» **The task**:
Set down the lines from the one containing "Continue the Blender" to the one containing "crossing the cream pipe', 'rod')", both lines included, exactly as they stand and with no other lines.

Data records

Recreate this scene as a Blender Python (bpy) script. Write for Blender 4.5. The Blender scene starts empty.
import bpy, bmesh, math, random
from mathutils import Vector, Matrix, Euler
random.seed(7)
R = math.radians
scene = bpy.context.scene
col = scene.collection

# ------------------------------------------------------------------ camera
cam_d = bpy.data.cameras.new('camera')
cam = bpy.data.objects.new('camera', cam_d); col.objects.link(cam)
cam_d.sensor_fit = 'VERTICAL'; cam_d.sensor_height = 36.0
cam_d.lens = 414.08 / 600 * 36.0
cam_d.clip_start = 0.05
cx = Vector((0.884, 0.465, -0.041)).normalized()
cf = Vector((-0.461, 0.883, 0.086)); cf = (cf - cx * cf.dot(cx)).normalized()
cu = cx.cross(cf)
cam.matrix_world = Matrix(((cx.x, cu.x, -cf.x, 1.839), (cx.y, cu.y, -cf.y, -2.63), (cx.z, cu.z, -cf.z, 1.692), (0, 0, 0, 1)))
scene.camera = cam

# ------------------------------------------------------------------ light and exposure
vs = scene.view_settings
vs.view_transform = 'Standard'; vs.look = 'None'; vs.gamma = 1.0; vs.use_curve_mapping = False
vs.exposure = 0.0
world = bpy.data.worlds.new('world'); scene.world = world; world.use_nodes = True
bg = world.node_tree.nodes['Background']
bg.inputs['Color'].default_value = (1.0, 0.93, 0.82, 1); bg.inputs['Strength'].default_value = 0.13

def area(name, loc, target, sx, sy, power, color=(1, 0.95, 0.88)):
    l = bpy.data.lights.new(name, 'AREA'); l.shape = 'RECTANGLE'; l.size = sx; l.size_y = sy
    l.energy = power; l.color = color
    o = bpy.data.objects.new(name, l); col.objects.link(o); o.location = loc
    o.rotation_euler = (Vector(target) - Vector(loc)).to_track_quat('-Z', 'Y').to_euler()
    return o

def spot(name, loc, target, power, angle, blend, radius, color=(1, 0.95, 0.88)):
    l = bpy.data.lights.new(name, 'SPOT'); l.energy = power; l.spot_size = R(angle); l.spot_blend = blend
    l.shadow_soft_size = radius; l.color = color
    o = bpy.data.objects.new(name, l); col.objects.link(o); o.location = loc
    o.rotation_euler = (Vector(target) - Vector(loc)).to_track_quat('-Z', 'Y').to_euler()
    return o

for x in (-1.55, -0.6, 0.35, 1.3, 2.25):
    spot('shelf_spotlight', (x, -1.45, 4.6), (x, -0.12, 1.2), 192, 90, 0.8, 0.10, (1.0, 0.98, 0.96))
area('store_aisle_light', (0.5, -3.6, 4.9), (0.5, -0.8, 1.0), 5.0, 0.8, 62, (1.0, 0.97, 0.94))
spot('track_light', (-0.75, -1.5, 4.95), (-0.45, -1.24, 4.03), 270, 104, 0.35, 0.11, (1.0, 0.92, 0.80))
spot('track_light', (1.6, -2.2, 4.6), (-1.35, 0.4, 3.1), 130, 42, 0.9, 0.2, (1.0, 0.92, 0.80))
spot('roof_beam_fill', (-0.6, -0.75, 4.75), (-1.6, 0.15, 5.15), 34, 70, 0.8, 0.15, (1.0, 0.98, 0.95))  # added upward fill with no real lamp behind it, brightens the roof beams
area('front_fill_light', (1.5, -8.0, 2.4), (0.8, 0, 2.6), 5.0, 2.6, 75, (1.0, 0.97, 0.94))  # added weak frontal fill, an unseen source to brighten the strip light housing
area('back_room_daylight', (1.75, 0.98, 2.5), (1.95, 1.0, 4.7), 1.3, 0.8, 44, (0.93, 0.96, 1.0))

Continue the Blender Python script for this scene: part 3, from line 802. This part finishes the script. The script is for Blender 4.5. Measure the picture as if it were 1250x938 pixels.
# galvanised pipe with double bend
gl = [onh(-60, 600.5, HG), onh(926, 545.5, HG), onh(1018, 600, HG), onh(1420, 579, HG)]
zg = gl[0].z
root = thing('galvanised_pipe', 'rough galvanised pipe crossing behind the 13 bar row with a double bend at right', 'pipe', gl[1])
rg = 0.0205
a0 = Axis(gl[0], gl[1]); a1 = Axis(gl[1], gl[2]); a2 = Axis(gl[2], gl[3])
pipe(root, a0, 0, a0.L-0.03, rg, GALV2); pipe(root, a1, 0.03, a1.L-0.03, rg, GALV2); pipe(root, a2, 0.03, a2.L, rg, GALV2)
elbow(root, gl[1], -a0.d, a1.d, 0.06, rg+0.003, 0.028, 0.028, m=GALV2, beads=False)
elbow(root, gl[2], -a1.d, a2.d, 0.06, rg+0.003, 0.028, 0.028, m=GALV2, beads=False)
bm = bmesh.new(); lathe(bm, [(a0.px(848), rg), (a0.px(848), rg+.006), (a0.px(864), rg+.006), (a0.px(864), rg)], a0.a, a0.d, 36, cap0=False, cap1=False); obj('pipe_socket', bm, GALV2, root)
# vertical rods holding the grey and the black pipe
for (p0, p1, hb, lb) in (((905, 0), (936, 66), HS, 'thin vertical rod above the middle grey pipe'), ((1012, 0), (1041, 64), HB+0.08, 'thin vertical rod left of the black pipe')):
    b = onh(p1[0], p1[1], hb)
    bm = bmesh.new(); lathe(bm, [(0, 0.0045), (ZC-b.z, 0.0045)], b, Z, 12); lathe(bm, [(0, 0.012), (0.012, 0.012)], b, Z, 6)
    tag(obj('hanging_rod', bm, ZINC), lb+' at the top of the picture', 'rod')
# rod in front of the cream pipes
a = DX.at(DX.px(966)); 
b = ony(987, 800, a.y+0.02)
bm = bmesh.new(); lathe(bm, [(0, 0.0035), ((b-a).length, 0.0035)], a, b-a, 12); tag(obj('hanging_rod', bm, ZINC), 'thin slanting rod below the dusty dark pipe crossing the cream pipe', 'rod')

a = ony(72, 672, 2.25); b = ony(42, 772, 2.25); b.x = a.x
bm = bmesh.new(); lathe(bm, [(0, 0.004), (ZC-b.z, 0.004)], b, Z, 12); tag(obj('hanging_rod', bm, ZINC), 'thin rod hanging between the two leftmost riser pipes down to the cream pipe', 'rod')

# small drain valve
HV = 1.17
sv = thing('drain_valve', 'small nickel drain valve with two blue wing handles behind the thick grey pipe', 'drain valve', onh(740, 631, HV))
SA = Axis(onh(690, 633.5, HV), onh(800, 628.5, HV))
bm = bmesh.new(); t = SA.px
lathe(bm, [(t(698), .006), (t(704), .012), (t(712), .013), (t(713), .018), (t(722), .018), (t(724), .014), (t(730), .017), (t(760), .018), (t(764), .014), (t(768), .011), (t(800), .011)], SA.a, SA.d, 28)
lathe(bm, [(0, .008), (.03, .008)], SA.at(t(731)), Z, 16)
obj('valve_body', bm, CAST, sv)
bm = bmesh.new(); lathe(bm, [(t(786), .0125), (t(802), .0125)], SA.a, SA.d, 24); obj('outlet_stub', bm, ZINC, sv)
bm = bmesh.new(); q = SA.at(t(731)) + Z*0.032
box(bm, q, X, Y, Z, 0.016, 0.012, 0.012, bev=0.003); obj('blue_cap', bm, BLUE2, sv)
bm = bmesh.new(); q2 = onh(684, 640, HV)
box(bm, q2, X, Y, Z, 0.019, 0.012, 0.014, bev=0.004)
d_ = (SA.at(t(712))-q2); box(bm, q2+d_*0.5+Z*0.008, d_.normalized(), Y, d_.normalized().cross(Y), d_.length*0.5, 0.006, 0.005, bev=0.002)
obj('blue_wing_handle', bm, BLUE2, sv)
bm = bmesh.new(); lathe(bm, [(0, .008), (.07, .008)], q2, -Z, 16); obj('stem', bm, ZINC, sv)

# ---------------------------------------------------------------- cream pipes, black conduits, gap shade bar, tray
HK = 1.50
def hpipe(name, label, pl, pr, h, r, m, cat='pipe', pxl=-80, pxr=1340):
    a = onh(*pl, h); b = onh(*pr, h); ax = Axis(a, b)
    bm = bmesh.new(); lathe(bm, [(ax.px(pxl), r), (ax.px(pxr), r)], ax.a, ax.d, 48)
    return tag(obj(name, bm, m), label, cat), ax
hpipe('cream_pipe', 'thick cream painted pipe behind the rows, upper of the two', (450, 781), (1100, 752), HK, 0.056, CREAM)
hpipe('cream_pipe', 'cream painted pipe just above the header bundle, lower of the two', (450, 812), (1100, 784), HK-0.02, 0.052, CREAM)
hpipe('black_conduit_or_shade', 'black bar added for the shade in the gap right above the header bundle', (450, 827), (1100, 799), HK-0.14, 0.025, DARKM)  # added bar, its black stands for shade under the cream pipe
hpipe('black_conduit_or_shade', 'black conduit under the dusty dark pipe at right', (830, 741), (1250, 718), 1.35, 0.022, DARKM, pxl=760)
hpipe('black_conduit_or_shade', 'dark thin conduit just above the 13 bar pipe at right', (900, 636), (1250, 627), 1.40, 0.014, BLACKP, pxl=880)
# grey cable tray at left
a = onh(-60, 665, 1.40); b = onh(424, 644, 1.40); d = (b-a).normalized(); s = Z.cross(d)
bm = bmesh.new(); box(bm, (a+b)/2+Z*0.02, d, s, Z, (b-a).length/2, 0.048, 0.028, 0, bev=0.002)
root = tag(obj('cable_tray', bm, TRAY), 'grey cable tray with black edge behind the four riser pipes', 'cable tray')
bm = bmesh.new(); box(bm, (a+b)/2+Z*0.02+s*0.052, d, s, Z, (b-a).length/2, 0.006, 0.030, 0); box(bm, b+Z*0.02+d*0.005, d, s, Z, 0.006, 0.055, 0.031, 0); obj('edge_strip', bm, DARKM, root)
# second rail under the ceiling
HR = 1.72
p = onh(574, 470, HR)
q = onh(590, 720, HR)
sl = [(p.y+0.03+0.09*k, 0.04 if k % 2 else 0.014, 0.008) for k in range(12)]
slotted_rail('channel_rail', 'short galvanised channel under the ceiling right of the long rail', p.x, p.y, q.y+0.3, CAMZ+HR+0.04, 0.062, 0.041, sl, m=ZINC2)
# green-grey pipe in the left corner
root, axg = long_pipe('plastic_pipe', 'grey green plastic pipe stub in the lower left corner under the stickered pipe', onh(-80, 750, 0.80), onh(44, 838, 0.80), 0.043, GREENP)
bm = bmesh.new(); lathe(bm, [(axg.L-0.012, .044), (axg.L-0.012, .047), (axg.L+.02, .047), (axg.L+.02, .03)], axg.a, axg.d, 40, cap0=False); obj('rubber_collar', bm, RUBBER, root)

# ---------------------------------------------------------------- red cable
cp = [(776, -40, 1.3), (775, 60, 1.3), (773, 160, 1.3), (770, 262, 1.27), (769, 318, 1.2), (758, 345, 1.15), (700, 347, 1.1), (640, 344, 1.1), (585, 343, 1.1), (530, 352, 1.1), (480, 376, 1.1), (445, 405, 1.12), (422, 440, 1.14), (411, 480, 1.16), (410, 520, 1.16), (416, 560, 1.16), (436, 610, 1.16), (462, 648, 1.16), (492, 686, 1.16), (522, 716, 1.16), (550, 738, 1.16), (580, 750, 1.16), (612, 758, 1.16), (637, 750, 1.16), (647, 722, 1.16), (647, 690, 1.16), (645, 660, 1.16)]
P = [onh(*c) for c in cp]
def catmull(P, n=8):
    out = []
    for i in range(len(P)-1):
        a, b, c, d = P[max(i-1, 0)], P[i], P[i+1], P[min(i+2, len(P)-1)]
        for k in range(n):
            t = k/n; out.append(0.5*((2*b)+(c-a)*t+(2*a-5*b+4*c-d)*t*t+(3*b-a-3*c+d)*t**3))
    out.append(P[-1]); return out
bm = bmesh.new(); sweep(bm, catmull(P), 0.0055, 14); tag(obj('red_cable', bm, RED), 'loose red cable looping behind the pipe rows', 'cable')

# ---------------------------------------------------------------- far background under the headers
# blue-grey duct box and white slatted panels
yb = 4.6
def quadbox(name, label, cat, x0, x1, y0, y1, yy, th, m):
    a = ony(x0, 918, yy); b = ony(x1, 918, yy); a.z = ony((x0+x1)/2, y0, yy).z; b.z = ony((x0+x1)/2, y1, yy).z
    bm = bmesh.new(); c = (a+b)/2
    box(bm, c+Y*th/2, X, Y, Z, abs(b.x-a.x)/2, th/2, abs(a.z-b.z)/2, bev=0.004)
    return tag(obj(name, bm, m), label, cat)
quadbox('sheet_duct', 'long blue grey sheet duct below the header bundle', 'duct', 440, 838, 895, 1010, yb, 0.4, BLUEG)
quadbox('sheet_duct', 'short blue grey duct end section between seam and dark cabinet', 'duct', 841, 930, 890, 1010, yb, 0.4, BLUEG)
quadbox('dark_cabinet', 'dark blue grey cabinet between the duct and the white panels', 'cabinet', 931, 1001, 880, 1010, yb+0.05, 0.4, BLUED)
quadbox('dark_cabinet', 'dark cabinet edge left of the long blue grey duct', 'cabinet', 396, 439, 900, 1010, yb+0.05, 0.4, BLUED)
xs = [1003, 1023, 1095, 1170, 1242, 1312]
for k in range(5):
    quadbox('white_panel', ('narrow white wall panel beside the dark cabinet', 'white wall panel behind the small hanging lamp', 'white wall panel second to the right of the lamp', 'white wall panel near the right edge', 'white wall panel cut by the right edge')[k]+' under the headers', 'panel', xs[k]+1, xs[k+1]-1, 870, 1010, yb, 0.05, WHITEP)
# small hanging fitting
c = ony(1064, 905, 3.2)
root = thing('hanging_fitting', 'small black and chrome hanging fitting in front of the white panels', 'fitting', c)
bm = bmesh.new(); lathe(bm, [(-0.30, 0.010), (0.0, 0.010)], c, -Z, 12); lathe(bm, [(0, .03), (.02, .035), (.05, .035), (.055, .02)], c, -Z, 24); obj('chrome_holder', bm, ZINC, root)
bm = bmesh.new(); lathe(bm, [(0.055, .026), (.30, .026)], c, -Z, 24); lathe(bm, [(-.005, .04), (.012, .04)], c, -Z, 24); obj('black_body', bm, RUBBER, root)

» **Correct answer**:
Continue the Blender Python script for this scene: part 3, from line 802. This part finishes the script. The script is for Blender 4.5. Measure the picture as if it were 1250x938 pixels.
# galvanised pipe with double bend
gl = [onh(-60, 600.5, HG), onh(926, 545.5, HG), onh(1018, 600, HG), onh(1420, 579, HG)]
zg = gl[0].z
root = thing('galvanised_pipe', 'rough galvanised pipe crossing behind the 13 bar row with a double bend at right', 'pipe', gl[1])
rg = 0.0205
a0 = Axis(gl[0], gl[1]); a1 = Axis(gl[1], gl[2]); a2 = Axis(gl[2], gl[3])
pipe(root, a0, 0, a0.L-0.03, rg, GALV2); pipe(root, a1, 0.03, a1.L-0.03, rg, GALV2); pipe(root, a2, 0.03, a2.L, rg, GALV2)
elbow(root, gl[1], -a0.d, a1.d, 0.06, rg+0.003, 0.028, 0.028, m=GALV2, beads=False)
elbow(root, gl[2], -a1.d, a2.d, 0.06, rg+0.003, 0.028, 0.028, m=GALV2, beads=False)
bm = bmesh.new(); lathe(bm, [(a0.px(848), rg), (a0.px(848), rg+.006), (a0.px(864), rg+.006), (a0.px(864), rg)], a0.a, a0.d, 36, cap0=False, cap1=False); obj('pipe_socket', bm, GALV2, root)
# vertical rods holding the grey and the black pipe
for (p0, p1, hb, lb) in (((905, 0), (936, 66), HS, 'thin vertical rod above the middle grey pipe'), ((1012, 0), (1041, 64), HB+0.08, 'thin vertical rod left of the black pipe')):
    b = onh(p1[0], p1[1], hb)
    bm = bmesh.new(); lathe(bm, [(0, 0.0045), (ZC-b.z, 0.0045)], b, Z, 12); lathe(bm, [(0, 0.012), (0.012, 0.012)], b, Z, 6)
    tag(obj('hanging_rod', bm, ZINC), lb+' at the top of the picture', 'rod')
# rod in front of the cream pipes
a = DX.at(DX.px(966)); 
b = ony(987, 800, a.y+0.02)
bm = bmesh.new(); lathe(bm, [(0, 0.0035), ((b-a).length, 0.0035)], a, b-a, 12); tag(obj('hanging_rod', bm, ZINC), 'thin slanting rod below the dusty dark pipe crossing the cream pipe', 'rod')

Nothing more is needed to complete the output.